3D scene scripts
┌────────

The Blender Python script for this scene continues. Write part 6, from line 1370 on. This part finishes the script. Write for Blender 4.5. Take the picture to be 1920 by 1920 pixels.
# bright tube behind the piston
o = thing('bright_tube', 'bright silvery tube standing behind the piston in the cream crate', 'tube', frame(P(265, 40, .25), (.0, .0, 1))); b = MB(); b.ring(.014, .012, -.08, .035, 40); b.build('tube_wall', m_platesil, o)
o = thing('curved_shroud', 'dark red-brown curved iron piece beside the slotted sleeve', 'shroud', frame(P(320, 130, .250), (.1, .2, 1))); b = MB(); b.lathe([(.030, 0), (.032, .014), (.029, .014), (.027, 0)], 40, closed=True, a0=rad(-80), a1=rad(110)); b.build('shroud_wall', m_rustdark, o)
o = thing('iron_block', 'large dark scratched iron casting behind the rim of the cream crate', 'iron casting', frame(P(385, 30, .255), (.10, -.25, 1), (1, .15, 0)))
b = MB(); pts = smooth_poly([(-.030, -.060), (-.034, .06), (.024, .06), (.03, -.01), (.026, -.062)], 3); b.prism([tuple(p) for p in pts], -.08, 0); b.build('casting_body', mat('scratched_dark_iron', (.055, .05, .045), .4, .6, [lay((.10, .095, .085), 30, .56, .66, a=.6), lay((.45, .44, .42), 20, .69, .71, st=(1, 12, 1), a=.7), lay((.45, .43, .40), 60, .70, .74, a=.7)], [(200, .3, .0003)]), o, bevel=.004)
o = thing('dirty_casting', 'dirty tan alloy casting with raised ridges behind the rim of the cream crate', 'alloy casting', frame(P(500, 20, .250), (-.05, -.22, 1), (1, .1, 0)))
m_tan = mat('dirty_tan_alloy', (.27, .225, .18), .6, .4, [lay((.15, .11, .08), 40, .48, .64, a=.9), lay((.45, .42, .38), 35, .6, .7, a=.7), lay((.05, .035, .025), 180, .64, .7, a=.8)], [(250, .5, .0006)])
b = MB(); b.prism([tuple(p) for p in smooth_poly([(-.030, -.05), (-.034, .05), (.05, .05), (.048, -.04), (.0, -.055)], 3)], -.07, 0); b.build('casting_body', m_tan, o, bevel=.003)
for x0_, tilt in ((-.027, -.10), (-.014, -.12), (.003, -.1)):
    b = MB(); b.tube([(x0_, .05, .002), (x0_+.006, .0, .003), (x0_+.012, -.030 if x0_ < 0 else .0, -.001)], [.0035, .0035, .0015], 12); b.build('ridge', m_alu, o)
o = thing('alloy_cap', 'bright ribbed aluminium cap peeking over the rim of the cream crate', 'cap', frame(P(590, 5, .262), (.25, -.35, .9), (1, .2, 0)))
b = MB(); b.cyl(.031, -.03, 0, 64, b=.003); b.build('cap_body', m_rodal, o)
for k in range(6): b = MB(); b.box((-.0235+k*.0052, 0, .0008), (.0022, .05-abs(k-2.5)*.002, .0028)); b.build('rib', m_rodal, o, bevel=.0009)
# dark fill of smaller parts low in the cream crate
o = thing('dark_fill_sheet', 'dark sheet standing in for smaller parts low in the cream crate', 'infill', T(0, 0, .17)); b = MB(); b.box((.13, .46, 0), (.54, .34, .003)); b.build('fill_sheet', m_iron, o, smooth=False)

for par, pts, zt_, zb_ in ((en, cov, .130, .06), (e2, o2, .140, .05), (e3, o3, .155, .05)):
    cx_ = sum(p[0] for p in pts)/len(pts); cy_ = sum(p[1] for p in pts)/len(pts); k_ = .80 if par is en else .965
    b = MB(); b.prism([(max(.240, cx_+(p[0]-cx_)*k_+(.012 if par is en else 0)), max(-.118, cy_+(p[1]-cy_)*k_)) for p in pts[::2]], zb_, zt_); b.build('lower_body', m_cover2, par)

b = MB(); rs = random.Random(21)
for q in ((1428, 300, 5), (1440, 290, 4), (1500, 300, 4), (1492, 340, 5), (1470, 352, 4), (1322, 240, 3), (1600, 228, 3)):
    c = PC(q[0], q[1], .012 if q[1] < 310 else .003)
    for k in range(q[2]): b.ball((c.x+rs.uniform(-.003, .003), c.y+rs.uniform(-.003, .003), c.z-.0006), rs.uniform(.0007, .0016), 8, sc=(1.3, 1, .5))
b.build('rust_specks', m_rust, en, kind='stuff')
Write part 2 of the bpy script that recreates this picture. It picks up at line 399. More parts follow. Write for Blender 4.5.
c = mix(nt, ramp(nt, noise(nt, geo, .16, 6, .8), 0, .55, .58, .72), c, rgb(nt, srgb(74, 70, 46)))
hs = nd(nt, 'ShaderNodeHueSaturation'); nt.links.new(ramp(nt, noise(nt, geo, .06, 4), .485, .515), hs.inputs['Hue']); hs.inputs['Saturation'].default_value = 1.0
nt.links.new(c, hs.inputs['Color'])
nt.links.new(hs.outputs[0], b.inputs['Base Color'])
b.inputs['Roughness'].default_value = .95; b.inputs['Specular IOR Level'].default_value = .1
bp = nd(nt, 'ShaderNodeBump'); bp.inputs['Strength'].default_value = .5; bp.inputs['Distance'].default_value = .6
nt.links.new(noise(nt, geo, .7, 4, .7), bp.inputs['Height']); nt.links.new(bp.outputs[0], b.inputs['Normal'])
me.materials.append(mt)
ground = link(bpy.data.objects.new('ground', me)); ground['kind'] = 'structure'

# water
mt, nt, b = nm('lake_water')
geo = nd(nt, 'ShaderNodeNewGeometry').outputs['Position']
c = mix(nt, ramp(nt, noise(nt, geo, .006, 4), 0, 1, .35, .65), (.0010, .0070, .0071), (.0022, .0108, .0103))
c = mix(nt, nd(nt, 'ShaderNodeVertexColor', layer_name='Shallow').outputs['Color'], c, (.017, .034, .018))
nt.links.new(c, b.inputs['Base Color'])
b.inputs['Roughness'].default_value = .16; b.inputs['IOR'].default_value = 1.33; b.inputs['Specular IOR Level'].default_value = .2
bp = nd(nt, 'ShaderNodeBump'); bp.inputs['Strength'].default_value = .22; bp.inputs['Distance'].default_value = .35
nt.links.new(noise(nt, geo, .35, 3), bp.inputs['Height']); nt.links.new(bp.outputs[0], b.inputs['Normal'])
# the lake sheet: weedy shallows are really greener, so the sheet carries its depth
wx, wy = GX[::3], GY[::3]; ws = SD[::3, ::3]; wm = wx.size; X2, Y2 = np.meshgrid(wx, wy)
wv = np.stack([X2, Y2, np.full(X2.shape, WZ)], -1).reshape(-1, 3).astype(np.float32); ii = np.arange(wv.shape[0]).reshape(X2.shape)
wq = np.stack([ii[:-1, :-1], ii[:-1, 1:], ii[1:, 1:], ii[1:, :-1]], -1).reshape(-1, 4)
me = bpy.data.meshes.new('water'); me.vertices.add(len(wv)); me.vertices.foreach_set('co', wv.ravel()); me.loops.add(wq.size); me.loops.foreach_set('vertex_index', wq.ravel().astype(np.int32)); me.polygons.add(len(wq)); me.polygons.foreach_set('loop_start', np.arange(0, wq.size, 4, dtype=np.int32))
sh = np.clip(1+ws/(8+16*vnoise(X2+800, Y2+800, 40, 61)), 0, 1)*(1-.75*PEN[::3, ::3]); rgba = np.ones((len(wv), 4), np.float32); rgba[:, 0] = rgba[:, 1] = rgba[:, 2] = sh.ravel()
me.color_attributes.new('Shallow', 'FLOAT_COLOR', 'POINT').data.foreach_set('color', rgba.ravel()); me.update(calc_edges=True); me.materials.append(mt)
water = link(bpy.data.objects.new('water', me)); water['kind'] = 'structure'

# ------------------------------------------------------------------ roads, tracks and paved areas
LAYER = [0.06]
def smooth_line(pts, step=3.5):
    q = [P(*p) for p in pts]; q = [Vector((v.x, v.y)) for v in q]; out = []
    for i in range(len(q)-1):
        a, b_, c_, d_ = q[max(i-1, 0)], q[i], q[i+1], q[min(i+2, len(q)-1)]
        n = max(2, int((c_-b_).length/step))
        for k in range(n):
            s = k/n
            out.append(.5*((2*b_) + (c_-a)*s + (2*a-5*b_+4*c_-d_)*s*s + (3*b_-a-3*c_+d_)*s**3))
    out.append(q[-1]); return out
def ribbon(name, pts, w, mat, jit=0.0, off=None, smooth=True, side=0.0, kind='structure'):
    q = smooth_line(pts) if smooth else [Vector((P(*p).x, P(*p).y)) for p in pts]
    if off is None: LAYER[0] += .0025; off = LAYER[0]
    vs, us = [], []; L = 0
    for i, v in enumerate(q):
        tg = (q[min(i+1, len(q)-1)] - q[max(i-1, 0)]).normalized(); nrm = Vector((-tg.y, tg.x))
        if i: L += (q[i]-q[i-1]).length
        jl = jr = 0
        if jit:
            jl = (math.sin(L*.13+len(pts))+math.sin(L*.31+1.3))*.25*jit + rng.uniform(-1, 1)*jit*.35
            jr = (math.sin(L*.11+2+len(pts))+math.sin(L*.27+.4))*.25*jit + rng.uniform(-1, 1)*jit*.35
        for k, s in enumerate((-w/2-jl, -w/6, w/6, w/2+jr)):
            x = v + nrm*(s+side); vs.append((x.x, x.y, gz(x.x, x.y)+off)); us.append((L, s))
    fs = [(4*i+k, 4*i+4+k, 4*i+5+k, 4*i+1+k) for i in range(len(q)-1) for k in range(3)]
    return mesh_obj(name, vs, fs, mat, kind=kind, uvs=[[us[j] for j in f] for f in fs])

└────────

Job: Retype only what lies between the line bearing "Write part 2" and the line bearing "ground = link(bpy.data.objects.new('ground', me));", keeping both of those lines.

Full output:
Write part 2 of the bpy script that recreates this picture. It picks up at line 399. More parts follow. Write for Blender 4.5.
c = mix(nt, ramp(nt, noise(nt, geo, .16, 6, .8), 0, .55, .58, .72), c, rgb(nt, srgb(74, 70, 46)))
hs = nd(nt, 'ShaderNodeHueSaturation'); nt.links.new(ramp(nt, noise(nt, geo, .06, 4), .485, .515), hs.inputs['Hue']); hs.inputs['Saturation'].default_value = 1.0
nt.links.new(c, hs.inputs['Color'])
nt.links.new(hs.outputs[0], b.inputs['Base Color'])
b.inputs['Roughness'].default_value = .95; b.inputs['Specular IOR Level'].default_value = .1
bp = nd(nt, 'ShaderNodeBump'); bp.inputs['Strength'].default_value = .5; bp.inputs['Distance'].default_value = .6
nt.links.new(noise(nt, geo, .7, 4, .7), bp.inputs['Height']); nt.links.new(bp.outputs[0], b.inputs['Normal'])
me.materials.append(mt)
ground = link(bpy.data.objects.new('ground', me)); ground['kind'] = 'structure'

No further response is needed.